When experiencing its interplay with the gallery space at Off the Hook you could hardly tell that this video was not a site-specific work. The fact is that Green Crystal, Brown Crystal originally was made for the exhibition Adieu Interessant by artist Tal R at Contemporary Fine Arts, a high art-gallery adjacent to the Museum Island in Berlin. Artists from Copenhagen were asked by Tal R to interpret the large collages that made up the main part of the exhibition. Among them where Go Ahead Rob Us, a duo consisting of Stine Tranekjaer and Anne Werner. The 22 films where shown together, creating a video collage (the 48 min DVD Adieu Interessant Film Club can be purchased from CFA). Taken out of this context and re-edited, it was sent to Årjäng. Green Crystal, Brown Crystal is a subtle yet hypnotizing kaleidoscope of shapes and colours.

Tanya Busse - Untitled (Postcard)

Postcard, 14,7 x 10,3 cm, 2008

A postcard depicting Sista styverns trappor in Södermalm, Stockholm. A banal message: "Sending a regard from Stockholm. Here it's also nice, but in a different way. Warm regards from me". The card has a torn green "Return To Sender"-sticker, and a stamp with the date September 18th, 1988. It was addressed to Hilding and Bertha Andersson in Bjärn, Karlanda, Årjäng, but never reached this destination. Twenty years later, Tanya Busse found it in an antique shop on Torstraße in Berlin. She brought the misplaced postcard back to Årjäng, in hopes of engaging with the personal history of place by finding its proper recipients.

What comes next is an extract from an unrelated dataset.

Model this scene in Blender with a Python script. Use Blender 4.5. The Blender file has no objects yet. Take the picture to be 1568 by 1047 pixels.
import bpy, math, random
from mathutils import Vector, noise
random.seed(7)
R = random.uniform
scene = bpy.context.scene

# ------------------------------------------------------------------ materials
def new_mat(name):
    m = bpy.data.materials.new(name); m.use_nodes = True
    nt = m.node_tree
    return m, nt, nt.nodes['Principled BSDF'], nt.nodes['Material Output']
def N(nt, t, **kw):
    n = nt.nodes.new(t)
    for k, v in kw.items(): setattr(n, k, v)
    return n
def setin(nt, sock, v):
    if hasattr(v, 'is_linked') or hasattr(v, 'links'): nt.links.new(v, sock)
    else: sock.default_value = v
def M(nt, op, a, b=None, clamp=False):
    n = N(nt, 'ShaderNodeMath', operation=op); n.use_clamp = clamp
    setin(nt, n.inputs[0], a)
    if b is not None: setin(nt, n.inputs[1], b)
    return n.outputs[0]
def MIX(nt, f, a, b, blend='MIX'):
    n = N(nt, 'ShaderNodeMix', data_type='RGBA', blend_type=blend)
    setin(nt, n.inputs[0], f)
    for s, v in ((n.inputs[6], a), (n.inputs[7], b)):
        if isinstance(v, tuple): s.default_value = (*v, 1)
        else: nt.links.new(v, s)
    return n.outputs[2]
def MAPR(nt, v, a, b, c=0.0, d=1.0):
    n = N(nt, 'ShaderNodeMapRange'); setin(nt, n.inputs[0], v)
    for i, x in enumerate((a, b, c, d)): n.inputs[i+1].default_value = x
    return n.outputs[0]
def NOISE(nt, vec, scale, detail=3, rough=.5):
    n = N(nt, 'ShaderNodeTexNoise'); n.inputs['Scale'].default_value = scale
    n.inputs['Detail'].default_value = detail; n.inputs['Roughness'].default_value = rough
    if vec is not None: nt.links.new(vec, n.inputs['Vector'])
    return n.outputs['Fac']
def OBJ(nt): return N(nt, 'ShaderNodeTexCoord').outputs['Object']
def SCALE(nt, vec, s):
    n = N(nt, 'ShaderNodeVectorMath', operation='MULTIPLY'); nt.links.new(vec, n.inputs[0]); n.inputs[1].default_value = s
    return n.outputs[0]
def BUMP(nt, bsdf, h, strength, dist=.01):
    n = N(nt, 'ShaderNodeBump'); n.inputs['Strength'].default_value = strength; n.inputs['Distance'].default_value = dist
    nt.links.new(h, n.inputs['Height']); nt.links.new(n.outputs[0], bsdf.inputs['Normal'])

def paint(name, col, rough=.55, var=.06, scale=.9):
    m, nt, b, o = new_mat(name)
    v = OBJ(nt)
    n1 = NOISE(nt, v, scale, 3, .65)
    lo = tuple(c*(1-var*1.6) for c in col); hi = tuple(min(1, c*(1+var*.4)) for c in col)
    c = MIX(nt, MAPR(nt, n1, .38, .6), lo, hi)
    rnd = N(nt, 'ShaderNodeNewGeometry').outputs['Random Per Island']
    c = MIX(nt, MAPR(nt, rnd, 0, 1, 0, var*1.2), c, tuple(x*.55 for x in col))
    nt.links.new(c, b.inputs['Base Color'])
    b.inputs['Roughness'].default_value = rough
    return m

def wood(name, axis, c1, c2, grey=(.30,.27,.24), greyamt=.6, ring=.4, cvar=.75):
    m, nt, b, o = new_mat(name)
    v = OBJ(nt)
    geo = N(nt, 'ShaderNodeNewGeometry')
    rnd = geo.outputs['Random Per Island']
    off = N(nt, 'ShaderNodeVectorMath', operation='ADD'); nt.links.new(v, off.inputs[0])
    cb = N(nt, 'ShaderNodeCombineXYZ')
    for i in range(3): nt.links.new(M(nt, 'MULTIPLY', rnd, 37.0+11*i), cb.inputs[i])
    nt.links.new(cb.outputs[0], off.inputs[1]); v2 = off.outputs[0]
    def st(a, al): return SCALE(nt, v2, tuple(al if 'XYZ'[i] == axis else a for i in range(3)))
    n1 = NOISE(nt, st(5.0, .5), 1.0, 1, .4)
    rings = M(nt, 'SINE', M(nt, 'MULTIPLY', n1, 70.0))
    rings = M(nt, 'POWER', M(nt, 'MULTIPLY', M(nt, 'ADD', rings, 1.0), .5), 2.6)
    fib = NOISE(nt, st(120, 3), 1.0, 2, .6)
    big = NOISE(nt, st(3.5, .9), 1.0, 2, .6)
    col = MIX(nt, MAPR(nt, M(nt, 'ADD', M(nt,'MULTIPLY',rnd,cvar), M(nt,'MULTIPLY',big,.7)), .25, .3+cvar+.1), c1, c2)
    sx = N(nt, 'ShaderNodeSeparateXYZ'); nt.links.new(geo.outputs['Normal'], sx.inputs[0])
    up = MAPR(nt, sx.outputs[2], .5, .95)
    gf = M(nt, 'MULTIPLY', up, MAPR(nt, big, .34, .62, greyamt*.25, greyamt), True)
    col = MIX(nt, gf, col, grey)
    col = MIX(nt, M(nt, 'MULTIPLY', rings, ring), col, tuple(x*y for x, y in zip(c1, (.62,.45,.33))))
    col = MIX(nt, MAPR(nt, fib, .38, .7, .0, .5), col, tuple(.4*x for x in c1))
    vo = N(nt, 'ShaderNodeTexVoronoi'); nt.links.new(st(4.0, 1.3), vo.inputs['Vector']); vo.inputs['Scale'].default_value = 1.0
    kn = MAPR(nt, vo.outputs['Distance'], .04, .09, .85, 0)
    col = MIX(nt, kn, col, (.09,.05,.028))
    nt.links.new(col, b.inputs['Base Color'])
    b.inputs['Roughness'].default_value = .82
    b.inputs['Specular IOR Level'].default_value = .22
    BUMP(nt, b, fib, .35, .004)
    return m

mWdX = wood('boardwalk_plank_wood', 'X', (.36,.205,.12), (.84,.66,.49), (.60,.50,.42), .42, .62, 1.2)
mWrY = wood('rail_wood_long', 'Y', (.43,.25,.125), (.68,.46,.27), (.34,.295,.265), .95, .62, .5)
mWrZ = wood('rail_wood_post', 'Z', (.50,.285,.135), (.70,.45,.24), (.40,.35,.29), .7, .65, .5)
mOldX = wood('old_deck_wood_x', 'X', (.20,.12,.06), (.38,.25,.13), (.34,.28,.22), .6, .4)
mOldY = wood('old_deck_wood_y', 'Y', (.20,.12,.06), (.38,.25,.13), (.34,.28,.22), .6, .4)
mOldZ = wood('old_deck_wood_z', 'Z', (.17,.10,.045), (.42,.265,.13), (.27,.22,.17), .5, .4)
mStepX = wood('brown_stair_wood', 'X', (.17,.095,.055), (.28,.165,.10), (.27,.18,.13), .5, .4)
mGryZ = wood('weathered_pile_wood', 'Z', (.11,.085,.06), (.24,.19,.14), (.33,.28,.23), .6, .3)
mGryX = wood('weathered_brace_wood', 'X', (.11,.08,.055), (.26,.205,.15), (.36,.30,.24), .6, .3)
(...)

Joar Nango and Martijn in t'Veld - Holiday Piece

Two aquarel paintings, 20 x 14,5 cm, 2008

For "Holiday Piece", the two artists each made an aquarel depicting the gallery and its surrounding landscape. Inspiration came from the tradition of classical landscape painting and the setting of the gallery, that much resembles the iconographic idea of the swedish idyll. The completed paintings were not present at the Red with white corners exhibition, instead they were mounted in the homes of Joar and Martijn (in Berlin and Rotterdam, respectively).

"It is here that the idealistic character of the gallery is experienced to its fullest; as a painted image of the gallery, presented in a place where the world depicted on the painting is absent. 'The ideal' can only exist as a concept, and in order to maintain its perfection it has to remain non-materialised, like an unfulfilled desire."